-- Start of Dataset records --
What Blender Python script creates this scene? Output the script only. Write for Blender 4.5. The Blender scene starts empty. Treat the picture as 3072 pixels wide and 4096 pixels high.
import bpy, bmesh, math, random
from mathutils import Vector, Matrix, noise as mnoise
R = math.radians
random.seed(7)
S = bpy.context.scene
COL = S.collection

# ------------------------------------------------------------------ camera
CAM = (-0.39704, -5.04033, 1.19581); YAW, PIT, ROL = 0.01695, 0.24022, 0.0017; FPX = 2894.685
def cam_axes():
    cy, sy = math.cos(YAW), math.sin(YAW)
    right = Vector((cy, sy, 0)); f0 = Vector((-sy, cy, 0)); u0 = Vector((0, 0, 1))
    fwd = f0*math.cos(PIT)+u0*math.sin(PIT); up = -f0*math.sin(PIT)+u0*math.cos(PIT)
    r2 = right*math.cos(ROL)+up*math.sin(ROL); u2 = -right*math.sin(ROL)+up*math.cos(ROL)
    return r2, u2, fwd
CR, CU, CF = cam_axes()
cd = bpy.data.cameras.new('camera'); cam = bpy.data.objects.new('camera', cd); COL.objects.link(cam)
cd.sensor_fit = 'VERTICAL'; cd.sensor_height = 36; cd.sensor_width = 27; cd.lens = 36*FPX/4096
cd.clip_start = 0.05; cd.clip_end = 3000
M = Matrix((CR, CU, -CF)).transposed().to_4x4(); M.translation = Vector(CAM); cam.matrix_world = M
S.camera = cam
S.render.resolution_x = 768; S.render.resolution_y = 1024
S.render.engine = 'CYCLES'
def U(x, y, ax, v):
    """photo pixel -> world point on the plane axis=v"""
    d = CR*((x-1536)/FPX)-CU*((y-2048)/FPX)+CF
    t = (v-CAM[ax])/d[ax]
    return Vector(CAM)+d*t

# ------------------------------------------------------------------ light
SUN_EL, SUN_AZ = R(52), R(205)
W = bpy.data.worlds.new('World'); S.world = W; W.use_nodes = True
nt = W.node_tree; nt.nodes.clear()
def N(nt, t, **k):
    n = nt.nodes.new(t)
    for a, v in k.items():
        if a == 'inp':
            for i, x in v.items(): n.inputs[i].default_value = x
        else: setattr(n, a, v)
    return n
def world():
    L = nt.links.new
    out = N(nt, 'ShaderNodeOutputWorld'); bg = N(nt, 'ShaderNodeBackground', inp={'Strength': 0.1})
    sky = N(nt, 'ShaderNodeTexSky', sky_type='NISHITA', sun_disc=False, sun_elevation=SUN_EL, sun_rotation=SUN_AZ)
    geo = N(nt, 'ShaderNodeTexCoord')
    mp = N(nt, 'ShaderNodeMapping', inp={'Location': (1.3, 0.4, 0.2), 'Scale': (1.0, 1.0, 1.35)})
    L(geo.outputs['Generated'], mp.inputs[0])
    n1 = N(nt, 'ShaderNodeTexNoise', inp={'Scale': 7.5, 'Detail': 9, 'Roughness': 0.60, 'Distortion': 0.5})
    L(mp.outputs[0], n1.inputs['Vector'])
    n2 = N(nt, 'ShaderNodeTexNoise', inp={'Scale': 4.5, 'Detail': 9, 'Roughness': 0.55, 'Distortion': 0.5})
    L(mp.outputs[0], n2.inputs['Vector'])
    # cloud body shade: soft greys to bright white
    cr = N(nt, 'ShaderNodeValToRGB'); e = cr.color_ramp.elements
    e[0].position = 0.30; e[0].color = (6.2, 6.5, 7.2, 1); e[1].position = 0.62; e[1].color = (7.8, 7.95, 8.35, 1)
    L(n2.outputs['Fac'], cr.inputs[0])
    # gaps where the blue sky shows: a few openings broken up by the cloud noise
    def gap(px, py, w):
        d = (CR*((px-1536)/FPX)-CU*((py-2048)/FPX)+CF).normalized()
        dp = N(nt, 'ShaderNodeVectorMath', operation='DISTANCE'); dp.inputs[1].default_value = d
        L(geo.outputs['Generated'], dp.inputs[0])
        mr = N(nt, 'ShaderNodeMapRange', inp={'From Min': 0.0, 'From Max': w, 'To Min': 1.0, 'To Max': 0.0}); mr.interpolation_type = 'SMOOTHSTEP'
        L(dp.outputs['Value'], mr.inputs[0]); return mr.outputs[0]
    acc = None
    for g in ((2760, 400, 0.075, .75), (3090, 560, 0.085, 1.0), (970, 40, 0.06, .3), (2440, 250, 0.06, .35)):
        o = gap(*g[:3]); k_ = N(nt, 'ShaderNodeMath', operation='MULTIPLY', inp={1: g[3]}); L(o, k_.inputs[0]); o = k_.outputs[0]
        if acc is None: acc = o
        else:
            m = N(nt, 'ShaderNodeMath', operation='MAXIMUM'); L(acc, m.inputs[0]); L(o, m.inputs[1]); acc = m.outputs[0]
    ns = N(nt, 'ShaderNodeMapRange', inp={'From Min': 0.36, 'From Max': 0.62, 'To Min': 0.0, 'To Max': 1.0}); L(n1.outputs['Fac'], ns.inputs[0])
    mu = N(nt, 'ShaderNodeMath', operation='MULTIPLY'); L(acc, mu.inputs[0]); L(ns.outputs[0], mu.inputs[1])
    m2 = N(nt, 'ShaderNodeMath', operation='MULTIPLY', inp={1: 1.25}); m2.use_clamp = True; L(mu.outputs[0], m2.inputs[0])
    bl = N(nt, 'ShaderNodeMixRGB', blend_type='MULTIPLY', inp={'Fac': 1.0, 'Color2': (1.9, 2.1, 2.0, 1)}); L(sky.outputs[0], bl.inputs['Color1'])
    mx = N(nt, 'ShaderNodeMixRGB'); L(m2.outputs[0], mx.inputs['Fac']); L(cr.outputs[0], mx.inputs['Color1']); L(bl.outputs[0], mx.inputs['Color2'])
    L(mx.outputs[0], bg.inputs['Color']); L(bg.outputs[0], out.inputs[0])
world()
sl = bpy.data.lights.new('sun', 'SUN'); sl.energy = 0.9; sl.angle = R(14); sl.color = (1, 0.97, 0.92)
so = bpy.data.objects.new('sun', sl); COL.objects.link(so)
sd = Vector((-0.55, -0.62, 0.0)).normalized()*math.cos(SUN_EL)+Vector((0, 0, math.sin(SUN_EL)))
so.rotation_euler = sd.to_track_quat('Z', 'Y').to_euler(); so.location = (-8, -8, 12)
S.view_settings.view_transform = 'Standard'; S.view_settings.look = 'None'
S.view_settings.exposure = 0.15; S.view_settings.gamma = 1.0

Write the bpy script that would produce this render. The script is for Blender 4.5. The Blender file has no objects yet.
-- End of Dataset records --
* [What you are asked to do]: Copy out all of the lines above exactly.

* [Answer to this problem]:
What Blender Python script creates this scene? Output the script only. Write for Blender 4.5. The Blender scene starts empty. Treat the picture as 3072 pixels wide and 4096 pixels high.
import bpy, bmesh, math, random
from mathutils import Vector, Matrix, noise as mnoise
R = math.radians
random.seed(7)
S = bpy.context.scene
COL = S.collection

# ------------------------------------------------------------------ camera
CAM = (-0.39704, -5.04033, 1.19581); YAW, PIT, ROL = 0.01695, 0.24022, 0.0017; FPX = 2894.685
def cam_axes():
    cy, sy = math.cos(YAW), math.sin(YAW)
    right = Vector((cy, sy, 0)); f0 = Vector((-sy, cy, 0)); u0 = Vector((0, 0, 1))
    fwd = f0*math.cos(PIT)+u0*math.sin(PIT); up = -f0*math.sin(PIT)+u0*math.cos(PIT)
    r2 = right*math.cos(ROL)+up*math.sin(ROL); u2 = -right*math.sin(ROL)+up*math.cos(ROL)
    return r2, u2, fwd
CR, CU, CF = cam_axes()
cd = bpy.data.cameras.new('camera'); cam = bpy.data.objects.new('camera', cd); COL.objects.link(cam)
cd.sensor_fit = 'VERTICAL'; cd.sensor_height = 36; cd.sensor_width = 27; cd.lens = 36*FPX/4096
cd.clip_start = 0.05; cd.clip_end = 3000
M = Matrix((CR, CU, -CF)).transposed().to_4x4(); M.translation = Vector(CAM); cam.matrix_world = M
S.camera = cam
S.render.resolution_x = 768; S.render.resolution_y = 1024
S.render.engine = 'CYCLES'
def U(x, y, ax, v):
    """photo pixel -> world point on the plane axis=v"""
    d = CR*((x-1536)/FPX)-CU*((y-2048)/FPX)+CF
    t = (v-CAM[ax])/d[ax]
    return Vector(CAM)+d*t

# ------------------------------------------------------------------ light
SUN_EL, SUN_AZ = R(52), R(205)
W = bpy.data.worlds.new('World'); S.world = W; W.use_nodes = True
nt = W.node_tree; nt.nodes.clear()
def N(nt, t, **k):
    n = nt.nodes.new(t)
    for a, v in k.items():
        if a == 'inp':
            for i, x in v.items(): n.inputs[i].default_value = x
        else: setattr(n, a, v)
    return n
def world():
    L = nt.links.new
    out = N(nt, 'ShaderNodeOutputWorld'); bg = N(nt, 'ShaderNodeBackground', inp={'Strength': 0.1})
    sky = N(nt, 'ShaderNodeTexSky', sky_type='NISHITA', sun_disc=False, sun_elevation=SUN_EL, sun_rotation=SUN_AZ)
    geo = N(nt, 'ShaderNodeTexCoord')
    mp = N(nt, 'ShaderNodeMapping', inp={'Location': (1.3, 0.4, 0.2), 'Scale': (1.0, 1.0, 1.35)})
    L(geo.outputs['Generated'], mp.inputs[0])
    n1 = N(nt, 'ShaderNodeTexNoise', inp={'Scale': 7.5, 'Detail': 9, 'Roughness': 0.60, 'Distortion': 0.5})
    L(mp.outputs[0], n1.inputs['Vector'])
    n2 = N(nt, 'ShaderNodeTexNoise', inp={'Scale': 4.5, 'Detail': 9, 'Roughness': 0.55, 'Distortion': 0.5})
    L(mp.outputs[0], n2.inputs['Vector'])
    # cloud body shade: soft greys to bright white
    cr = N(nt, 'ShaderNodeValToRGB'); e = cr.color_ramp.elements
    e[0].position = 0.30; e[0].color = (6.2, 6.5, 7.2, 1); e[1].position = 0.62; e[1].color = (7.8, 7.95, 8.35, 1)
    L(n2.outputs['Fac'], cr.inputs[0])
    # gaps where the blue sky shows: a few openings broken up by the cloud noise
    def gap(px, py, w):
        d = (CR*((px-1536)/FPX)-CU*((py-2048)/FPX)+CF).normalized()
        dp = N(nt, 'ShaderNodeVectorMath', operation='DISTANCE'); dp.inputs[1].default_value = d
        L(geo.outputs['Generated'], dp.inputs[0])
        mr = N(nt, 'ShaderNodeMapRange', inp={'From Min': 0.0, 'From Max': w, 'To Min': 1.0, 'To Max': 0.0}); mr.interpolation_type = 'SMOOTHSTEP'
        L(dp.outputs['Value'], mr.inputs[0]); return mr.outputs[0]
    acc = None
    for g in ((2760, 400, 0.075, .75), (3090, 560, 0.085, 1.0), (970, 40, 0.06, .3), (2440, 250, 0.06, .35)):
        o = gap(*g[:3]); k_ = N(nt, 'ShaderNodeMath', operation='MULTIPLY', inp={1: g[3]}); L(o, k_.inputs[0]); o = k_.outputs[0]
        if acc is None: acc = o
        else:
            m = N(nt, 'ShaderNodeMath', operation='MAXIMUM'); L(acc, m.inputs[0]); L(o, m.inputs[1]); acc = m.outputs[0]
    ns = N(nt, 'ShaderNodeMapRange', inp={'From Min': 0.36, 'From Max': 0.62, 'To Min': 0.0, 'To Max': 1.0}); L(n1.outputs['Fac'], ns.inputs[0])
    mu = N(nt, 'ShaderNodeMath', operation='MULTIPLY'); L(acc, mu.inputs[0]); L(ns.outputs[0], mu.inputs[1])
    m2 = N(nt, 'ShaderNodeMath', operation='MULTIPLY', inp={1: 1.25}); m2.use_clamp = True; L(mu.outputs[0], m2.inputs[0])
    bl = N(nt, 'ShaderNodeMixRGB', blend_type='MULTIPLY', inp={'Fac': 1.0, 'Color2': (1.9, 2.1, 2.0, 1)}); L(sky.outputs[0], bl.inputs['Color1'])
    mx = N(nt, 'ShaderNodeMixRGB'); L(m2.outputs[0], mx.inputs['Fac']); L(cr.outputs[0], mx.inputs['Color1']); L(bl.outputs[0], mx.inputs['Color2'])
    L(mx.outputs[0], bg.inputs['Color']); L(bg.outputs[0], out.inputs[0])
world()
sl = bpy.data.lights.new('sun', 'SUN'); sl.energy = 0.9; sl.angle = R(14); sl.color = (1, 0.97, 0.92)
so = bpy.data.objects.new('sun', sl); COL.objects.link(so)
sd = Vector((-0.55, -0.62, 0.0)).normalized()*math.cos(SUN_EL)+Vector((0, 0, math.sin(SUN_EL)))
so.rotation_euler = sd.to_track_quat('Z', 'Y').to_euler(); so.location = (-8, -8, 12)
S.view_settings.view_transform = 'Standard'; S.view_settings.look = 'None'
S.view_settings.exposure = 0.15; S.view_settings.gamma = 1.0

Write the bpy script that would produce this render. The script is for Blender 4.5. The Blender file has no objects yet.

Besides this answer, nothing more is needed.